One study has shown that feeling isolated from others does more harm to our health than obesity, smoking and high blood pressure.

2. You have 10 days to prepare for an exam. Would it be better to schedule one intensive session of study over a weekend or spread the same number of hours over the previous week?

Spread the same number of hours over the previous week. Spaced learning is much more efficient. Even two study sessions with a gap between them can be twice as effective as one intensive session of the same length.

3. The party is so noisy you are struggling to hear your colleague on your cellphone. Which would work best?
A) Putting your finger in your other ear. B) Covering the mouthpiece C) Pressing the back of your other ear behind the lobe.

B) Covering the mouthpiece. It makes more sense than you might think.

Phones are designed to mix the sound around you with the sound of the person at the other end. (Geeky people know it as 'full duplex'.) Covering the mouthpiece stops your brain receiving the mixed sounds through the phone. Now you can screen out your background while you focus on your colleague's news of the office crisis.

Your brain's surprising ability to screen out background sounds is sometimes called the 'Cocktail Party Effect'. Imagine: The party is crowded, you have a glass in hand, pinky raised and you are struggling to hear the person next to you. Then people several metres away begin talking about you. How's your hearing now?

4. How much fuel does a jumbo jet take? (Some people think it's about one million litres.)

It's just over 200,000 litres. But here's the real point: Were you influenced by the ridiculous one million-litre hint? Even suggesting it provides a benchmark as your brain dreams up some more credible guess.

Any starting figure can be a powerful anchor. It's like the infomercials. 'How much would you expect to pay? Not $400, not $200, but just two easy payments of $49.95.' What a bargain!

5. A bat and ball cost $1.10. The bat costs $1.00 more than the ball. How much does the ball cost?

Five cents. Did you think it was 10 cents? When researchers asked the same question of students at Harvard, MIT and Princeton, more than half thought 10 cents was the correct answer. It's another intuitive response but those first-impression intutitive responses often let us down.

Think of it this way. If you chose the intuitive response of 10 cents for the ball, the difference in price between bat and ball would only be 90 cents. If you chose five cents, the difference would be $1.00 – five cents for the ball and $1.05 for the bat.

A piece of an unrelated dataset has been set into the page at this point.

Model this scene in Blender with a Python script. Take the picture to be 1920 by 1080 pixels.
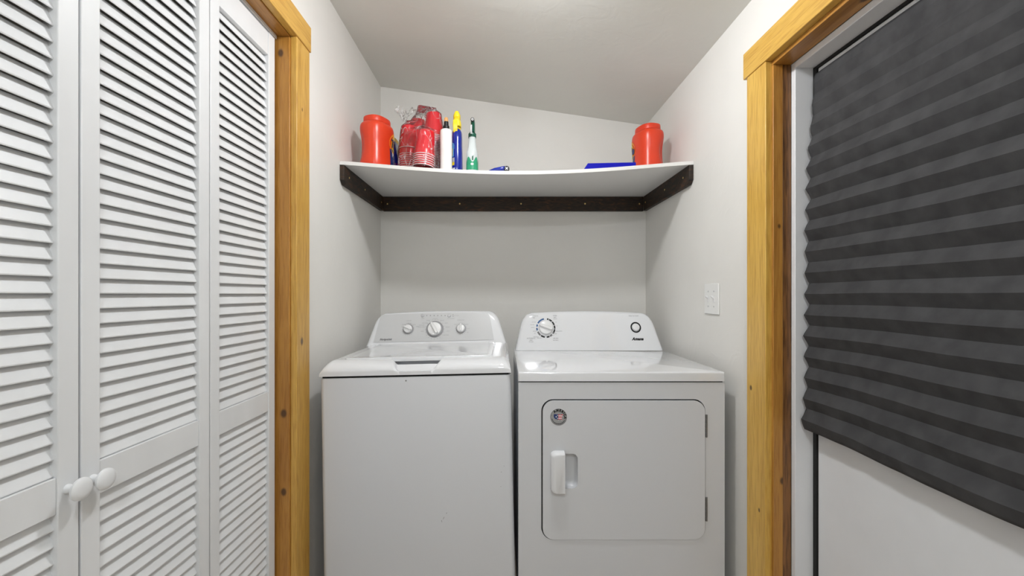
import bpy, bmesh, math, random
from mathutils import Vector, Matrix, noise
random.seed(7)
PI = math.pi
scene = bpy.context.scene
for o in list(bpy.data.objects): bpy.data.objects.remove(o)
COL = scene.collection

# ---------------------------------------------------------------- camera / world / exposure
CAMH = 1.18
cam_d = bpy.data.cameras.new('camera'); cam = bpy.data.objects.new('camera', cam_d); COL.objects.link(cam)
cam.location = (0, 0, CAMH); cam.rotation_euler = (PI/2, 0, 0)
cam_d.sensor_width = 36; cam_d.lens = 15.0                      # 800 px at 1920
cam_d.shift_x = 17/1920; cam_d.shift_y = 12/1920; cam_d.clip_start = 0.02
scene.camera = cam
w = bpy.data.worlds.new('world'); scene.world = w; w.use_nodes = True
w.node_tree.nodes['Background'].inputs[0].default_value = (0.8, 0.85, 1, 1)
w.node_tree.nodes['Background'].inputs[1].default_value = 0.3
vs = scene.view_settings
vs.view_transform = 'Standard'; vs.look = 'None'; vs.exposure = 0.06; vs.gamma = 1; vs.use_curve_mapping = False
LAMP_MAIN = 220.0      # emission of the laundry lamp over the machines
LAMP_FILL = 102.0      # emission of an added, unseen fill lamp behind the camera

# room numbers
XL, XR, YB, YF = -0.715, 0.835, 2.495, -1.9
def ceil_z(x): return 2.396 - 0.1465*(x + 0.72)

# ---------------------------------------------------------------- materials
def mat(name, base=(.8,.8,.8), rough=.5, spec=.5, metal=0, emit=None, estr=0, coat=0):
    m = bpy.data.materials.new(name); m.use_nodes = True
    b = m.node_tree.nodes['Principled BSDF']
    b.inputs['Base Color'].default_value = (*base, 1); b.inputs['Roughness'].default_value = rough
    b.inputs['Specular IOR Level'].default_value = spec; b.inputs['Metallic'].default_value = metal
    b.inputs['Coat Weight'].default_value = coat; b.inputs['Coat Roughness'].default_value = .08
    if emit:
        b.inputs['Emission Color'].default_value = (*emit, 1); b.inputs['Emission Strength'].default_value = estr
    return m
def N(m, t, **kw):
    n = m.node_tree.nodes.new(t)
    for k, v in kw.items(): setattr(n, k, v)
    return n
def L(m, a, b): m.node_tree.links.new(a, b)
def bsdf(m): return m.node_tree.nodes['Principled BSDF']
def coords(m, scale):
    tc = N(m, 'ShaderNodeTexCoord'); mp = N(m, 'ShaderNodeMapping'); mp.inputs['Scale'].default_value = scale
    L(m, tc.outputs['Object'], mp.inputs['Vector']); return tc, mp.outputs['Vector']
def add_bump(m, scale=(1,1,1), nscale=60, detail=4, strength=.2, dist=.002, rough=.5):
    tc, v = coords(m, scale); n = N(m, 'ShaderNodeTexNoise'); n.inputs['Scale'].default_value = nscale
    n.inputs['Detail'].default_value = detail; n.inputs['Roughness'].default_value = rough; L(m, v, n.inputs['Vector'])
    b = N(m, 'ShaderNodeBump'); b.inputs['Strength'].default_value = strength; b.inputs['Distance'].default_value = dist
    L(m, n.outputs['Fac'], b.inputs['Height']); L(m, b.outputs['Normal'], bsdf(m).inputs['Normal']); return n
def mottled(m, c1, c2, nscale, scale=(1,1,1), detail=3, lo=.35, hi=.65):
    tc, v = coords(m, scale); n = N(m, 'ShaderNodeTexNoise'); n.inputs['Scale'].default_value = nscale; n.inputs['Detail'].default_value = detail
    L(m, v, n.inputs['Vector']); r = N(m, 'ShaderNodeValToRGB')
    r.color_ramp.elements[0].position = lo; r.color_ramp.elements[1].position = hi
    r.color_ramp.elements[0].color = (*c1, 1); r.color_ramp.elements[1].color = (*c2, 1)
    L(m, n.outputs['Fac'], r.inputs['Fac']); L(m, r.outputs['Color'], bsdf(m).inputs['Base Color']); return r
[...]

6. You've set up an honesty box next to the sweets in the office kitchen. Which poster would encourage your colleagues to do the right thing? A) Colourful flowers B) Eyes

B) Eyes. Researchers at a British university tried it. They changed the posters of flowers and eyes regularly over ten weeks and the amount paid for the sweets matched the change – up on eye weeks and down on flower weeks.

Even a symbolic, 'We're watching you' message was enough to encourage significantly more honest behaviour. Is that creepy?

7. Your switchboard stops working, causing inconvenience to hundreds of customers. You decide to put an apology in the paper. Should you mention that a power surge burned out a printed circuit board, or keep it simple?

Mention the power surge and the printed circuit board. The research shows that if you don't mention the technical cause your customers are likely to assume the cause was human error and be far less forgiving.